Knocking Romney off his perch Tuesday won’t be easy.

He has spent the better part of two years essentially adopting the state as his own and now holds a comfortable lead in pre-primary polls as his rivals essentially battle for second place. Romney won the Iowa caucuses last week by a scant eight votes over Rick Santorum.

In Nashua, Romney kept above the Republican fray at one stop Monday and went after the Obama administration for the soured taxpayer investment in Solyndra, a solar energy company that went bankrupt and laid off its 1,100 workers after getting a $528 million Energy Department loan.

He said government should support the conditions for letting the private sector work freely, not interfere on behalf of specific companies. “Let markets work,” he preached.

Romney has bragged about creating more than 100,000 jobs at companies he helped start up or turn around while at Bain but has not substantiated the claim. Gingrich said on NBC’s “Today” show that voters deserve more than that.

Gingrich, still smarting from a damaging barrage of negative ads in Iowa by Romney allies, vowed to draw a “very sharp contrast” with Romney, political shorthand for counterattacking. That effort was evident in weekend debates, when the former House speaker upbraided Romney for “pious baloney,” and it will become more so thanks to a new film, sponsored by a political committee supportive of Gingrich, that accuses Romney of “reaping massive awards” at Bain Capital at the expense of companies taken over by the firm.
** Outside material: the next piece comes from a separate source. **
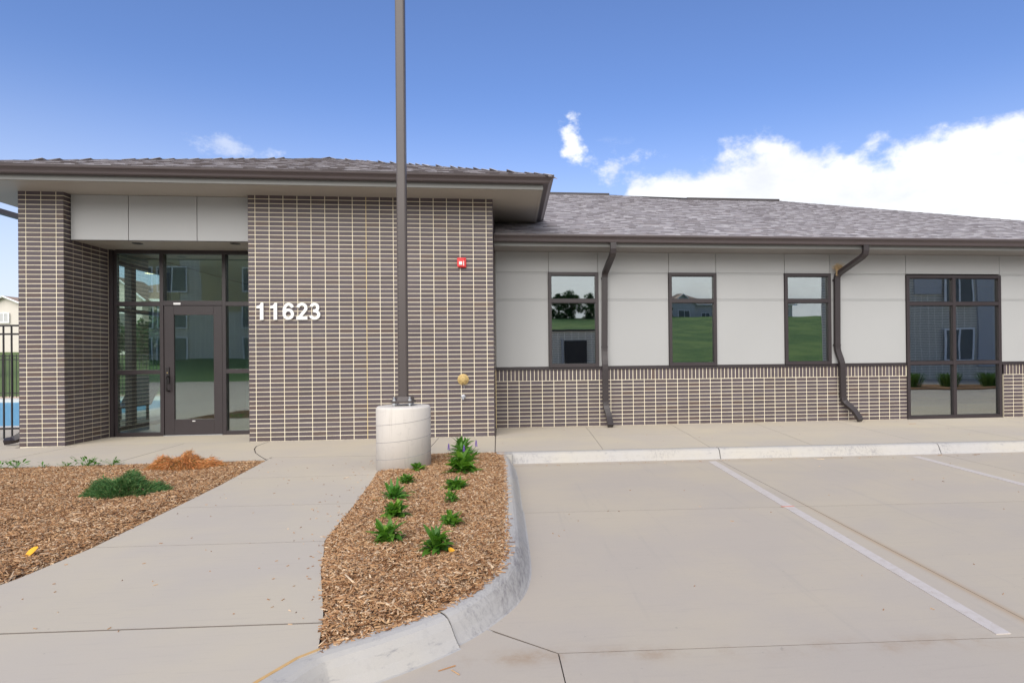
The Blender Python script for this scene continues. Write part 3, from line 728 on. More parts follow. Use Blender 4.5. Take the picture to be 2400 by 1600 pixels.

Gingrich hastened to say he hadn’t seen the film, just as Romney tried to maintain an arm’s length from the anti-Gingrich political committee ads in Iowa. But Gingrich said pointedly that he understands the film looks at “where they apparently looted the companies.”

“He owes us a report on his stewardship” in the private sector, Gingrich said.

As for his own prospects, Gingrich said on CBS’ “This Morning” that he expected to do “well enough” in New Hampshire on Tuesday to campaign effectively in South Carolina, the first Southern primary. “It will be very clear the game is on between a Reagan conservative and a Massachusetts moderate,” he predicted.

Roughly $5 million has been spent on TV ads in New Hampshire by candidates and political action committees aligned with them — called super PACS — with most of the money coming from a pro-Huntsman group and Texas Rep. Ron Paul. Romney has spent roughly $1 million.

Huntsman skipped Iowa in hopes of a breakout showing in New Hampshire. Similarly, Perry is bypassing New Hampshire and aiming to revive his candidacy in South Carolina, which votes Jan. 21.